No problem, does your light have an advance setting and do you have a tacho on your car? If so remove the vacuum pipe from the dizzy and block the end coming from the carb with some insulation tape or similar, hook up the light black to earth, red to positive (I usually get on one of the fusebox spades) trigger around number one's ht lead (nearest the rad) start the car making sure no leads are going to get tangled up in the fan or alternator and adjust the tickover to sit at 1500 rpm, with your light set to 11 btdc point at the crank pulley and see where the notch on the pulley lines up in relation to the comb, you want it to be a tdc (top dead centre, usually a longer mark or prong on the crank case) as the advanced light is altering it for you, if its a standard light then the marker needs to line up with the 11 btdc mark on the comb instead as the strobe flashes and makes it look stationary. If its out loosen the dizzy pinch bolt and turn it left or right and you will see the timing mark moving in advanced or retarded directions, go in the direction required to get to 11 btdc keeping an eye on the tacho, balance the tickover to the timing adjustments until it is ticking over at 1500 bang on and the timing at 11 btdc (or inline with the tdc mark if you have an advanced light remember).

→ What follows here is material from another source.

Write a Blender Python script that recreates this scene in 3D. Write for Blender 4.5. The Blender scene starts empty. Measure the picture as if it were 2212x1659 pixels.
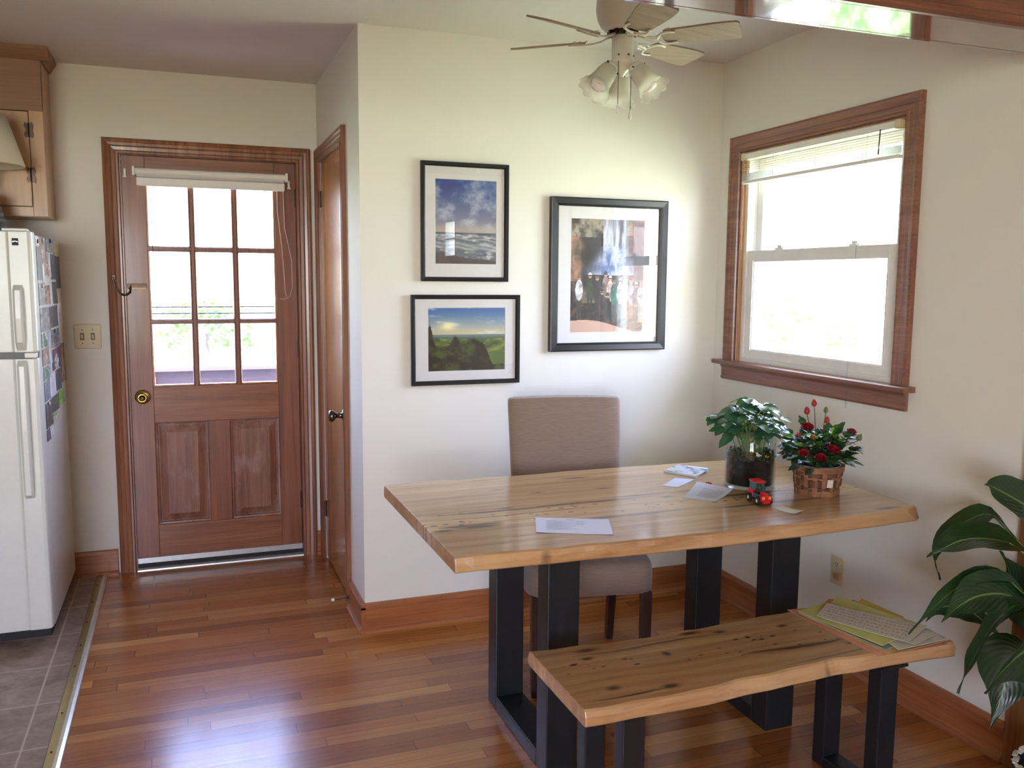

Once you are happy that is good rev the car and watch the marker, it should advance as the revs rise proving the mechanical advance in the dizzy works, reconnect the vacuum and it should advance even more proving the vacuum advance works, to test the vacuum clearly attach a pipe to the dizzy and suck on it at the same time as watching the strobe again, you should see a clear advance as you suck!
The method there is good (I think?lol) but the btdc figure and rpm is based on nothing but that link so I would ask around for a dynamic figure first. On my 998 mini 32 btdc at 4000 works very well ime, realistically you need a really good digital strobe with advance setting and a tacho built in.
Does that make any sense?
Edited by CityEPete, 04 June 2014 - 07:19 PM.